- Work to do
Reproduce all of the data exactly, with no line skipped.
-.-.-
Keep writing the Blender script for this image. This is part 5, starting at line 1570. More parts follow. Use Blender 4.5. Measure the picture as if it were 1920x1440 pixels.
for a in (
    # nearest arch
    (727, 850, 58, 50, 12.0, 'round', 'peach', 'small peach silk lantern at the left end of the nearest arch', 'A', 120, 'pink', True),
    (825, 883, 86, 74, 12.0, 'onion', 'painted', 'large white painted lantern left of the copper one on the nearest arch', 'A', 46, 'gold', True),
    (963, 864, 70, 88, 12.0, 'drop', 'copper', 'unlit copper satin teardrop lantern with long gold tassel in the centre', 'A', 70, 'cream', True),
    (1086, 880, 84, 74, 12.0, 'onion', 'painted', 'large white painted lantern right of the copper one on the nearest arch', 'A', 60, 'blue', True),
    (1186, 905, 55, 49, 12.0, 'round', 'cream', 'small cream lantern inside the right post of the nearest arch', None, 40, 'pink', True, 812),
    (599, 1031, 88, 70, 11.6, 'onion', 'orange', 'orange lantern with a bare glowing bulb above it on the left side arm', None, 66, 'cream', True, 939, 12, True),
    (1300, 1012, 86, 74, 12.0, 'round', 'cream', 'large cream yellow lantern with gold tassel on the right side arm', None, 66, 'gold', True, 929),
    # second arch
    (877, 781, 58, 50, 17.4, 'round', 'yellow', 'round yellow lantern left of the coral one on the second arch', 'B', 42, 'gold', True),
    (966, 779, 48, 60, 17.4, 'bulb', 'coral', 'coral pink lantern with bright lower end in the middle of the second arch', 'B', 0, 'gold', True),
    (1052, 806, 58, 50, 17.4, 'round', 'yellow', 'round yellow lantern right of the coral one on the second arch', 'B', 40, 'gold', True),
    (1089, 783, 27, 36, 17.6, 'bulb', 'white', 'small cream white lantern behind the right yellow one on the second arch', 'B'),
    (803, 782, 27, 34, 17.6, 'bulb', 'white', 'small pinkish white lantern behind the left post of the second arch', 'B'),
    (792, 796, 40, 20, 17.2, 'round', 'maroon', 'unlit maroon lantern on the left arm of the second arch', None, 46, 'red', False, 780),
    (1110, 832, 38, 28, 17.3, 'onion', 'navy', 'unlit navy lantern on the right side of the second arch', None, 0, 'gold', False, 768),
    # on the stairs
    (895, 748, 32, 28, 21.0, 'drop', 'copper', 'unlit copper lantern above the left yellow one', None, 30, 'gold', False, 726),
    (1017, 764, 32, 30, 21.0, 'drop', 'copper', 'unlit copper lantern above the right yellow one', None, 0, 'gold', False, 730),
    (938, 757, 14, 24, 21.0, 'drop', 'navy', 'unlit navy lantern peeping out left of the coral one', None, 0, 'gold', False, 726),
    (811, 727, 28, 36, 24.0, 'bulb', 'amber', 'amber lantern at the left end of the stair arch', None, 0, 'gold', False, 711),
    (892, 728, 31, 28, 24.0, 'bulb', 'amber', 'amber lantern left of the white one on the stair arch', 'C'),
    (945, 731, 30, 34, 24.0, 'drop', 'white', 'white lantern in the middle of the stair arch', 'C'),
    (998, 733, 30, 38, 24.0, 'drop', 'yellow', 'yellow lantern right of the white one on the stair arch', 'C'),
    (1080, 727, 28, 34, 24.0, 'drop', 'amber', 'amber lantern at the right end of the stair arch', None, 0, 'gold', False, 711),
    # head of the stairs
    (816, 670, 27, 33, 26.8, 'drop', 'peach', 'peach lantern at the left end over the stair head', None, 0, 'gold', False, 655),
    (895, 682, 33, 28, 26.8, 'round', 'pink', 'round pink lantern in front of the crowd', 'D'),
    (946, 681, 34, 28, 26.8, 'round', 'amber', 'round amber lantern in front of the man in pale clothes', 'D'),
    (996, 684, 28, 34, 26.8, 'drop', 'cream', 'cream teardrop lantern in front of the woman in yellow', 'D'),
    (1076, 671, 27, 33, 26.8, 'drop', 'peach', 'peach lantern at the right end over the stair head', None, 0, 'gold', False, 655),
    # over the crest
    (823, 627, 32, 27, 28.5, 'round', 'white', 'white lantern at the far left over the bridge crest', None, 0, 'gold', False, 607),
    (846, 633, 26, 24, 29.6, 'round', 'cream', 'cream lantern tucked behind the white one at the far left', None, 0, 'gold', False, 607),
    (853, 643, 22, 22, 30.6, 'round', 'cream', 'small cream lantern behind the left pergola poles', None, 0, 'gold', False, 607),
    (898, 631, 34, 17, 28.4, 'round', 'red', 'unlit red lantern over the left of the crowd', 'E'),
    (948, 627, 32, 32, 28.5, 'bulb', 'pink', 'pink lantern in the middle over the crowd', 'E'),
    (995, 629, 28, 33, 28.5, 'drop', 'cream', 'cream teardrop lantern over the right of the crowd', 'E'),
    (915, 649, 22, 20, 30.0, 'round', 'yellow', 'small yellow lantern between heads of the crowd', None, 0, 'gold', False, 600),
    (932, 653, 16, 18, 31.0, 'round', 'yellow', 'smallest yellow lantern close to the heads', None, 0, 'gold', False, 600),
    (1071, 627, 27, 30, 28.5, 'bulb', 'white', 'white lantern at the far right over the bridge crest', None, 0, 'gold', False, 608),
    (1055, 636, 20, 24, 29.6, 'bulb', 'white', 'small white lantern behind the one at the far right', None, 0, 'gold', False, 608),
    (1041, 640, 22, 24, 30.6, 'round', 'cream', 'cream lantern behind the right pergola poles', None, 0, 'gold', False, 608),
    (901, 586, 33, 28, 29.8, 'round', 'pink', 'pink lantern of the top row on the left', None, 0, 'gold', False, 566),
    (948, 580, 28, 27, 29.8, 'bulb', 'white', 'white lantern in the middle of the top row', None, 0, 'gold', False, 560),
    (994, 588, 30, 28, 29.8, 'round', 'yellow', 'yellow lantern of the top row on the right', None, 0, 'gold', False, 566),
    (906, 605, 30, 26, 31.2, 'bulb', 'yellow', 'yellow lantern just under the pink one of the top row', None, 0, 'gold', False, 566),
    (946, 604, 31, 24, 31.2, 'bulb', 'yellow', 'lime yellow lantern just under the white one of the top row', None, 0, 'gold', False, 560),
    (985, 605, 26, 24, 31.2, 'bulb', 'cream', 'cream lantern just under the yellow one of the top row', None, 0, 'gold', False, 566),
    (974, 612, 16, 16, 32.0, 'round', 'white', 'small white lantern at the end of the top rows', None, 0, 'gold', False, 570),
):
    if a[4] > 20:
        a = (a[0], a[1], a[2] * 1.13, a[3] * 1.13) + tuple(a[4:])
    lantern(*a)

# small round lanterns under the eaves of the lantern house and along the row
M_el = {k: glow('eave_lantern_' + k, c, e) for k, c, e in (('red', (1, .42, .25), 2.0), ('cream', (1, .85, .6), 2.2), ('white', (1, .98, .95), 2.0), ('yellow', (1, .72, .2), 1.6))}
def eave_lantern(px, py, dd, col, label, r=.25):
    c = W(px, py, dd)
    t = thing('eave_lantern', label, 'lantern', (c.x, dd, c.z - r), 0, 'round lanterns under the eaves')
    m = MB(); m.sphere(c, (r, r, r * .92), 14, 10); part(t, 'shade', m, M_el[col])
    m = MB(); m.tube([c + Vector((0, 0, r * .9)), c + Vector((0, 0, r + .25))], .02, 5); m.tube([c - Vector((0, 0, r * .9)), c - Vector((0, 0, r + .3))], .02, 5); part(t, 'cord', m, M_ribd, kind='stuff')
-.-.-
- Solution for this task
Keep writing the Blender script for this image. This is part 5, starting at line 1570. More parts follow. Use Blender 4.5. Measure the picture as if it were 1920x1440 pixels.
for a in (
    # nearest arch
    (727, 850, 58, 50, 12.0, 'round', 'peach', 'small peach silk lantern at the left end of the nearest arch', 'A', 120, 'pink', True),
    (825, 883, 86, 74, 12.0, 'onion', 'painted', 'large white painted lantern left of the copper one on the nearest arch', 'A', 46, 'gold', True),
    (963, 864, 70, 88, 12.0, 'drop', 'copper', 'unlit copper satin teardrop lantern with long gold tassel in the centre', 'A', 70, 'cream', True),
    (1086, 880, 84, 74, 12.0, 'onion', 'painted', 'large white painted lantern right of the copper one on the nearest arch', 'A', 60, 'blue', True),
    (1186, 905, 55, 49, 12.0, 'round', 'cream', 'small cream lantern inside the right post of the nearest arch', None, 40, 'pink', True, 812),
    (599, 1031, 88, 70, 11.6, 'onion', 'orange', 'orange lantern with a bare glowing bulb above it on the left side arm', None, 66, 'cream', True, 939, 12, True),
    (1300, 1012, 86, 74, 12.0, 'round', 'cream', 'large cream yellow lantern with gold tassel on the right side arm', None, 66, 'gold', True, 929),
    # second arch
    (877, 781, 58, 50, 17.4, 'round', 'yellow', 'round yellow lantern left of the coral one on the second arch', 'B', 42, 'gold', True),
    (966, 779, 48, 60, 17.4, 'bulb', 'coral', 'coral pink lantern with bright lower end in the middle of the second arch', 'B', 0, 'gold', True),
    (1052, 806, 58, 50, 17.4, 'round', 'yellow', 'round yellow lantern right of the coral one on the second arch', 'B', 40, 'gold', True),
    (1089, 783, 27, 36, 17.6, 'bulb', 'white', 'small cream white lantern behind the right yellow one on the second arch', 'B'),
    (803, 782, 27, 34, 17.6, 'bulb', 'white', 'small pinkish white lantern behind the left post of the second arch', 'B'),
    (792, 796, 40, 20, 17.2, 'round', 'maroon', 'unlit maroon lantern on the left arm of the second arch', None, 46, 'red', False, 780),
    (1110, 832, 38, 28, 17.3, 'onion', 'navy', 'unlit navy lantern on the right side of the second arch', None, 0, 'gold', False, 768),
    # on the stairs
    (895, 748, 32, 28, 21.0, 'drop', 'copper', 'unlit copper lantern above the left yellow one', None, 30, 'gold', False, 726),
    (1017, 764, 32, 30, 21.0, 'drop', 'copper', 'unlit copper lantern above the right yellow one', None, 0, 'gold', False, 730),
    (938, 757, 14, 24, 21.0, 'drop', 'navy', 'unlit navy lantern peeping out left of the coral one', None, 0, 'gold', False, 726),
    (811, 727, 28, 36, 24.0, 'bulb', 'amber', 'amber lantern at the left end of the stair arch', None, 0, 'gold', False, 711),
    (892, 728, 31, 28, 24.0, 'bulb', 'amber', 'amber lantern left of the white one on the stair arch', 'C'),
    (945, 731, 30, 34, 24.0, 'drop', 'white', 'white lantern in the middle of the stair arch', 'C'),
    (998, 733, 30, 38, 24.0, 'drop', 'yellow', 'yellow lantern right of the white one on the stair arch', 'C'),
    (1080, 727, 28, 34, 24.0, 'drop', 'amber', 'amber lantern at the right end of the stair arch', None, 0, 'gold', False, 711),
    # head of the stairs
    (816, 670, 27, 33, 26.8, 'drop', 'peach', 'peach lantern at the left end over the stair head', None, 0, 'gold', False, 655),
    (895, 682, 33, 28, 26.8, 'round', 'pink', 'round pink lantern in front of the crowd', 'D'),
    (946, 681, 34, 28, 26.8, 'round', 'amber', 'round amber lantern in front of the man in pale clothes', 'D'),
    (996, 684, 28, 34, 26.8, 'drop', 'cream', 'cream teardrop lantern in front of the woman in yellow', 'D'),
    (1076, 671, 27, 33, 26.8, 'drop', 'peach', 'peach lantern at the right end over the stair head', None, 0, 'gold', False, 655),
    # over the crest
    (823, 627, 32, 27, 28.5, 'round', 'white', 'white lantern at the far left over the bridge crest', None, 0, 'gold', False, 607),
    (846, 633, 26, 24, 29.6, 'round', 'cream', 'cream lantern tucked behind the white one at the far left', None, 0, 'gold', False, 607),
    (853, 643, 22, 22, 30.6, 'round', 'cream', 'small cream lantern behind the left pergola poles', None, 0, 'gold', False, 607),
    (898, 631, 34, 17, 28.4, 'round', 'red', 'unlit red lantern over the left of the crowd', 'E'),
    (948, 627, 32, 32, 28.5, 'bulb', 'pink', 'pink lantern in the middle over the crowd', 'E'),
    (995, 629, 28, 33, 28.5, 'drop', 'cream', 'cream teardrop lantern over the right of the crowd', 'E'),
    (915, 649, 22, 20, 30.0, 'round', 'yellow', 'small yellow lantern between heads of the crowd', None, 0, 'gold', False, 600),
    (932, 653, 16, 18, 31.0, 'round', 'yellow', 'smallest yellow lantern close to the heads', None, 0, 'gold', False, 600),
    (1071, 627, 27, 30, 28.5, 'bulb', 'white', 'white lantern at the far right over the bridge crest', None, 0, 'gold', False, 608),
    (1055, 636, 20, 24, 29.6, 'bulb', 'white', 'small white lantern behind the one at the far right', None, 0, 'gold', False, 608),
    (1041, 640, 22, 24, 30.6, 'round', 'cream', 'cream lantern behind the right pergola poles', None, 0, 'gold', False, 608),
    (901, 586, 33, 28, 29.8, 'round', 'pink', 'pink lantern of the top row on the left', None, 0, 'gold', False, 566),
    (948, 580, 28, 27, 29.8, 'bulb', 'white', 'white lantern in the middle of the top row', None, 0, 'gold', False, 560),
    (994, 588, 30, 28, 29.8, 'round', 'yellow', 'yellow lantern of the top row on the right', None, 0, 'gold', False, 566),
    (906, 605, 30, 26, 31.2, 'bulb', 'yellow', 'yellow lantern just under the pink one of the top row', None, 0, 'gold', False, 566),
    (946, 604, 31, 24, 31.2, 'bulb', 'yellow', 'lime yellow lantern just under the white one of the top row', None, 0, 'gold', False, 560),
    (985, 605, 26, 24, 31.2, 'bulb', 'cream', 'cream lantern just under the yellow one of the top row', None, 0, 'gold', False, 566),
    (974, 612, 16, 16, 32.0, 'round', 'white', 'small white lantern at the end of the top rows', None, 0, 'gold', False, 570),
):
    if a[4] > 20:
        a = (a[0], a[1], a[2] * 1.13, a[3] * 1.13) + tuple(a[4:])
    lantern(*a)

# small round lanterns under the eaves of the lantern house and along the row
M_el = {k: glow('eave_lantern_' + k, c, e) for k, c, e in (('red', (1, .42, .25), 2.0), ('cream', (1, .85, .6), 2.2), ('white', (1, .98, .95), 2.0), ('yellow', (1, .72, .2), 1.6))}
def eave_lantern(px, py, dd, col, label, r=.25):
    c = W(px, py, dd)
    t = thing('eave_lantern', label, 'lantern', (c.x, dd, c.z - r), 0, 'round lanterns under the eaves')
    m = MB(); m.sphere(c, (r, r, r * .92), 14, 10); part(t, 'shade', m, M_el[col])
    m = MB(); m.tube([c + Vector((0, 0, r * .9)), c + Vector((0, 0, r + .25))], .02, 5); m.tube([c - Vector((0, 0, r * .9)), c - Vector((0, 0, r + .3))], .02, 5); part(t, 'cord', m, M_ribd, kind='stuff')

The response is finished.